Quels leviers contre le harcèlement ?, interroge le psychopédagogue Benoît Galland en rappelant que ce phénomène, qui arrive en tête des situations de souffrance évoquées par les élèves, reste « relativement méconnu » . Plusieurs raisons à cela : le harcèlement est peu perceptible par les adultes, les victimes craignent d’en parler, et il fait l’objet de déni ou de minimisation de la part des professionnels scolaires. En réponse, il suggère d’éviter « les pratiques et les activités qui renforcent la compétition et la comparaison ou qui introduisent des inégalités de traitement entre élèves » et de favoriser celles qui « renforcent la coopération et la reconnaissance de la diversité des compétences » . Et d’évoquer ces enseignants qui affichent des règles de classe à partir de situations concrètes et les soumettent à discussion chaque semaine afin d’en arriver à une « régulation plus collective des conflits » .

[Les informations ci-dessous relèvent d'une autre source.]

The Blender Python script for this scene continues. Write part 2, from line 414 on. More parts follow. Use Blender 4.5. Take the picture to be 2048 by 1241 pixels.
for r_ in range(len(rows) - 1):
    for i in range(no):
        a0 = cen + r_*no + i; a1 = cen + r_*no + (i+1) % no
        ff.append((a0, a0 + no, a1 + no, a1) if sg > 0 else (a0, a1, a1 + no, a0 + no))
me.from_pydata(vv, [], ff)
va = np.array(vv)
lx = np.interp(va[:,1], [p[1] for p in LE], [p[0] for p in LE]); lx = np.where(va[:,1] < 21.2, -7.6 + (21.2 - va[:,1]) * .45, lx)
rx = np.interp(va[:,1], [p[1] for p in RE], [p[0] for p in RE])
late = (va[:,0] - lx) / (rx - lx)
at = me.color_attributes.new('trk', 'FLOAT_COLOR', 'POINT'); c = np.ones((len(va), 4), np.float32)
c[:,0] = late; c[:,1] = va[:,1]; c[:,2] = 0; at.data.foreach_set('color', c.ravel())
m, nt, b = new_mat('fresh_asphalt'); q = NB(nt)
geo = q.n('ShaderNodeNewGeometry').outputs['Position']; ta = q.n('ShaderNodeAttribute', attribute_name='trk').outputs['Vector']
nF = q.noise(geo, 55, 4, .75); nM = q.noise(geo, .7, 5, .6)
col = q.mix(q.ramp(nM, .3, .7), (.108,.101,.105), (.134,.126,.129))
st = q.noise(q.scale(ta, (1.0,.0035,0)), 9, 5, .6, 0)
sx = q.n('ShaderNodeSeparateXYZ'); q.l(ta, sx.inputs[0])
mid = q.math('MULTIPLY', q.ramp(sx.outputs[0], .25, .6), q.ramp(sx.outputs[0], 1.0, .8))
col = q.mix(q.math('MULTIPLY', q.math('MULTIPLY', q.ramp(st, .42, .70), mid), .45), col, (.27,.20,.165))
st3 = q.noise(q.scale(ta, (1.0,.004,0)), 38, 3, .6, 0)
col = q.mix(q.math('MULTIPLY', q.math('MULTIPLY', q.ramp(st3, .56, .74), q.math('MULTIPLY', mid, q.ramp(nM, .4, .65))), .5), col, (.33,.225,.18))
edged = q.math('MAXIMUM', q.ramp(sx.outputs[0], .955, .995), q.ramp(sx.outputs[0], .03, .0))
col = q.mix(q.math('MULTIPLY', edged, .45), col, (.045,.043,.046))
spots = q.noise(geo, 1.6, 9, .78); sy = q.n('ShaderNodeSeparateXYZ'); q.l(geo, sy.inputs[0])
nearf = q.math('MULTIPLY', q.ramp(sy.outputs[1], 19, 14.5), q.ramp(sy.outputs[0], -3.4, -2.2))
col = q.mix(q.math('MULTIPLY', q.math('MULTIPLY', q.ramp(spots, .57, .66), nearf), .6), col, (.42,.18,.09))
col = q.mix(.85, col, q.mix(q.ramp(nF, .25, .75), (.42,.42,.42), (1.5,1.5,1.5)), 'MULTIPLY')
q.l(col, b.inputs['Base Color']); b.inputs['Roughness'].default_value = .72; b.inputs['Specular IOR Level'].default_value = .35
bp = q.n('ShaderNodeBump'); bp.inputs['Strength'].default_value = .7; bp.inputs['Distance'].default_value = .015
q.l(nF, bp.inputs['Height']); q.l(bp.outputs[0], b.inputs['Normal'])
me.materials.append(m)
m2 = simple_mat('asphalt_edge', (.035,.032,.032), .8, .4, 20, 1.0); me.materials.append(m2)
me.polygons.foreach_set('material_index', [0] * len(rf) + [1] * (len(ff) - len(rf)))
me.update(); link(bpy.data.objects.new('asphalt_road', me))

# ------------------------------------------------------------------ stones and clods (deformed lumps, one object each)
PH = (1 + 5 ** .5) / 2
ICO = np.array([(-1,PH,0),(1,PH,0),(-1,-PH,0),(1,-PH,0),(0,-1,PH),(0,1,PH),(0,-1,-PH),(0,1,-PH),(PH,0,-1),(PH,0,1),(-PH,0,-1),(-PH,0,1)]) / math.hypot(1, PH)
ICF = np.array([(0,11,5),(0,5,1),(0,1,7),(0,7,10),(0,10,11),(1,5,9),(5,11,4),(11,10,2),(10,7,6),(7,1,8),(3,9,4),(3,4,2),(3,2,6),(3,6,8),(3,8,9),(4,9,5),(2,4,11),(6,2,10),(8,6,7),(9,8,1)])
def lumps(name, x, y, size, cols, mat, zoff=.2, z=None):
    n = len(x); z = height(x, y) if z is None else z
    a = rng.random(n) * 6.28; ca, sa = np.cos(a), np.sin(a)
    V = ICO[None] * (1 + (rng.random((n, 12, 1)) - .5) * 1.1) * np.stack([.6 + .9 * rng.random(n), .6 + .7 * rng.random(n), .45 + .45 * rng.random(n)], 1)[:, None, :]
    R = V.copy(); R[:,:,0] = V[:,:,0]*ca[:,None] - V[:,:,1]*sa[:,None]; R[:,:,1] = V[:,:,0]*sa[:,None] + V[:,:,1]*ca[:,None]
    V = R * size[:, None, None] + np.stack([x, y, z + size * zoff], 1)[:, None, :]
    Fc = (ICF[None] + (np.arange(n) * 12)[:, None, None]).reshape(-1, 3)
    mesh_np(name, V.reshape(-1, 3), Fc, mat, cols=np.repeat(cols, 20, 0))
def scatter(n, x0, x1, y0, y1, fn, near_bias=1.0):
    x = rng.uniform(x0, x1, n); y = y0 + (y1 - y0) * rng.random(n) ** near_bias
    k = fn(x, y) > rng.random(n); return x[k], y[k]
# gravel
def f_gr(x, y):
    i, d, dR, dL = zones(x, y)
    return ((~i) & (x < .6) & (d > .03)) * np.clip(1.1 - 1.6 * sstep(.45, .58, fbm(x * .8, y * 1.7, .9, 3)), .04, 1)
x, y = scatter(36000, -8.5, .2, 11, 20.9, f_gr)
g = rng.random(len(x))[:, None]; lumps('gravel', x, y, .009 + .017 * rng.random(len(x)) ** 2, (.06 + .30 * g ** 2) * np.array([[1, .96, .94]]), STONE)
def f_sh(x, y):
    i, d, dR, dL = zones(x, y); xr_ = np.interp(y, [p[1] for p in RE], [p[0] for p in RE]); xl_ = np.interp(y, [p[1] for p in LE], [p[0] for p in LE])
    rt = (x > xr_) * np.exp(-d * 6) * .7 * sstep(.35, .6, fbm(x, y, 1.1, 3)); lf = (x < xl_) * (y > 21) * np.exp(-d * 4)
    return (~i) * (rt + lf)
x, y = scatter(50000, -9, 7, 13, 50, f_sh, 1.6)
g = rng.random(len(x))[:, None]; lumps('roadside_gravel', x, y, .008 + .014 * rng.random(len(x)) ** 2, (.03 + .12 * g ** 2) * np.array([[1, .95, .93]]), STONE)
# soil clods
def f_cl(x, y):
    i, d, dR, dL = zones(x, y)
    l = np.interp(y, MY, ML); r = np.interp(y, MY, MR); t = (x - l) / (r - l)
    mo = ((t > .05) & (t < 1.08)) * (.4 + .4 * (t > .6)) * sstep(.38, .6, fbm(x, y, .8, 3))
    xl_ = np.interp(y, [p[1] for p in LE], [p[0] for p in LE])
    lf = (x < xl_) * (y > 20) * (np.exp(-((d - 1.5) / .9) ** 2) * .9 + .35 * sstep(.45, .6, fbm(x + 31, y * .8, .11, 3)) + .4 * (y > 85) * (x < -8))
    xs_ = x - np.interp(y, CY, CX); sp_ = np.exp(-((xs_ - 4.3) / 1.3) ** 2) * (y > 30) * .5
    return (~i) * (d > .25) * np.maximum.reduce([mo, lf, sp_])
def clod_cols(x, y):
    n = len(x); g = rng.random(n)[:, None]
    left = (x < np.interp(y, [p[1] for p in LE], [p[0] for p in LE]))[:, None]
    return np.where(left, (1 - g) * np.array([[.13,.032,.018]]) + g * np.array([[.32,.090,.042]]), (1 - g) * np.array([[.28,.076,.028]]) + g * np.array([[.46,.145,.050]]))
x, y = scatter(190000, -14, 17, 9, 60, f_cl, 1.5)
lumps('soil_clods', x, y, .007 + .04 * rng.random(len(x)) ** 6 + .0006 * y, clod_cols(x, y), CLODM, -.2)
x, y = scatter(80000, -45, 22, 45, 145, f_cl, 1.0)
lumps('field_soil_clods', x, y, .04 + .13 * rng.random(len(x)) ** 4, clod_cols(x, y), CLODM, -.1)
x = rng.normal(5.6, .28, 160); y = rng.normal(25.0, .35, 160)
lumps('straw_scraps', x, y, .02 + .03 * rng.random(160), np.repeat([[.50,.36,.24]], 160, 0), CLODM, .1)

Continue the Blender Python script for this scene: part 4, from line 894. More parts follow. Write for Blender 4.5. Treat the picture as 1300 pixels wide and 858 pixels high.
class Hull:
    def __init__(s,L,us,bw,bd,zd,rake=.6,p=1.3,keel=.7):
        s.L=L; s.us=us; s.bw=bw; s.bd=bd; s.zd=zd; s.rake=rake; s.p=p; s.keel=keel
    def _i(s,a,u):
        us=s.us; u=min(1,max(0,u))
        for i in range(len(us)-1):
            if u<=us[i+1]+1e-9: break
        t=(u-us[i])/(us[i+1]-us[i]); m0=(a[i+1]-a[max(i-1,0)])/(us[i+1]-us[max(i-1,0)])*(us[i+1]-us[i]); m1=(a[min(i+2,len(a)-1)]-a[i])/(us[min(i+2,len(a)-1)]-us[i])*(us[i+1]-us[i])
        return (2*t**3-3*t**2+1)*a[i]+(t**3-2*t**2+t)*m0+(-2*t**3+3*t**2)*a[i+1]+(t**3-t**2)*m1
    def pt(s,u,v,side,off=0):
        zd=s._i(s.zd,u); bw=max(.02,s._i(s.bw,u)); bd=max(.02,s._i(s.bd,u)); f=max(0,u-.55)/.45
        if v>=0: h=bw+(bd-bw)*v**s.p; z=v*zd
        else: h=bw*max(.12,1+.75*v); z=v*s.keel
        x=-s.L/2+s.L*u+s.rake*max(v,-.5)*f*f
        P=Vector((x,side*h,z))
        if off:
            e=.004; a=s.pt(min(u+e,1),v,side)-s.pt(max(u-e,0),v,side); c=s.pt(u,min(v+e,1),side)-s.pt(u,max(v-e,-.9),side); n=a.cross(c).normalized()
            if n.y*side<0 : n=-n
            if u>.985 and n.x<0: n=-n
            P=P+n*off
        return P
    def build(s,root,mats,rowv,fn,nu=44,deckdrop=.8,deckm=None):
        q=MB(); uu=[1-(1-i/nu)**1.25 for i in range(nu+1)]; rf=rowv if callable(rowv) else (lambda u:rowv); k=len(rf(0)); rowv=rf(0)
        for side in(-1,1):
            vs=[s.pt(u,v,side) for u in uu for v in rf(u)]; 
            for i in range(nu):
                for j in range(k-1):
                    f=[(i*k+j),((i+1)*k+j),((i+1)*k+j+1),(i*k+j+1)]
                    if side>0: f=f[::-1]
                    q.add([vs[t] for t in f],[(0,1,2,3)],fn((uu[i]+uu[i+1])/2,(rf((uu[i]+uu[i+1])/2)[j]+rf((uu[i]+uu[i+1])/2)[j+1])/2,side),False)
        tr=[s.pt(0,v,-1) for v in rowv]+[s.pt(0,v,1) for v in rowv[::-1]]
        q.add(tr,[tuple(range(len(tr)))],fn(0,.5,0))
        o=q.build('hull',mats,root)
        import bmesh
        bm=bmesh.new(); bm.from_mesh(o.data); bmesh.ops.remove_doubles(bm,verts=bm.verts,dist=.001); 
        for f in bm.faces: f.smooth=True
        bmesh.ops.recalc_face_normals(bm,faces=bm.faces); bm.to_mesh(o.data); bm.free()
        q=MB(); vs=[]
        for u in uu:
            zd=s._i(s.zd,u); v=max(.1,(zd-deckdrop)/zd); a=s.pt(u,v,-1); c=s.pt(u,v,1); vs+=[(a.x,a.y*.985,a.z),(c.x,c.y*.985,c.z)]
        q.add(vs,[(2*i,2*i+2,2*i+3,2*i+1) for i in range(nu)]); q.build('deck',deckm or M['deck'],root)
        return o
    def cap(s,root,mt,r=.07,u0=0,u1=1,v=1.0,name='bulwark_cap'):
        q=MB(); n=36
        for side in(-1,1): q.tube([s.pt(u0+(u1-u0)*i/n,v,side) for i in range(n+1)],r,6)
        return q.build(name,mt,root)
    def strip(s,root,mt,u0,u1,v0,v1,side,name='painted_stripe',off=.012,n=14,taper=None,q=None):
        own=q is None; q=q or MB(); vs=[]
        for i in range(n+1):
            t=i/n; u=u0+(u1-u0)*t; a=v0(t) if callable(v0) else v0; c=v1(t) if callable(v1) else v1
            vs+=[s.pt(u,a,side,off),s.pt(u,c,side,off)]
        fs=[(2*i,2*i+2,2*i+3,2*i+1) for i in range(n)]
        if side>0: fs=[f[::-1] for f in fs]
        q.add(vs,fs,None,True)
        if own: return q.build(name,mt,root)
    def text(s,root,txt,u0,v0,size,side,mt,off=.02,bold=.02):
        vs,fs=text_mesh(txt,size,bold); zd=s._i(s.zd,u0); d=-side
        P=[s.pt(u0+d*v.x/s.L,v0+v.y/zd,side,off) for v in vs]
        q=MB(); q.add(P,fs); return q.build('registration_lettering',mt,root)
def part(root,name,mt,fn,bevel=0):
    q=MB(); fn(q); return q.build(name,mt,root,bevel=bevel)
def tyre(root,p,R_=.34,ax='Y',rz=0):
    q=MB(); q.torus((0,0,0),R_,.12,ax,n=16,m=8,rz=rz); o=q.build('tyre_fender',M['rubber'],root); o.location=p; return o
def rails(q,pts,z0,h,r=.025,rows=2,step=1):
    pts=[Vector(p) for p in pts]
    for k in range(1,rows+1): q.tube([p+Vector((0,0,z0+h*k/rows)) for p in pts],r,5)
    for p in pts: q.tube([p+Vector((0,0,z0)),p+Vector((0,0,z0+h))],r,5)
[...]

Qu’en est-il du développement de la vidéosurveillance dans les établissements ? « Décevant » , « improbable » , tranche Benjamin Moignard, auteur de l’École et la rue : fabriques de délinquance (PUF). Cette technologie, dont se défient les personnels, semble « utilisée comme un outil de régulation de l’ordre scolaire et de contrôle des élèves plutôt que comme un outil de prévention de la violence à l’école » . On compte pas moins de douze plans antiviolences entre 1986 et 2009, recense Laurence Bergugnat, maître de conférence à l’IUFM d’Aquitaine, en bouclant sa revue de détails par une note positive : « Nous entrons peut-être dans une nouvelle ère du traitement du problème qui passera par une autonomie accrue laissée aux équipes enseignantes » … Mais sans que l’on comprenne vraiment ce qui lui permet de nourrir un tel espoir.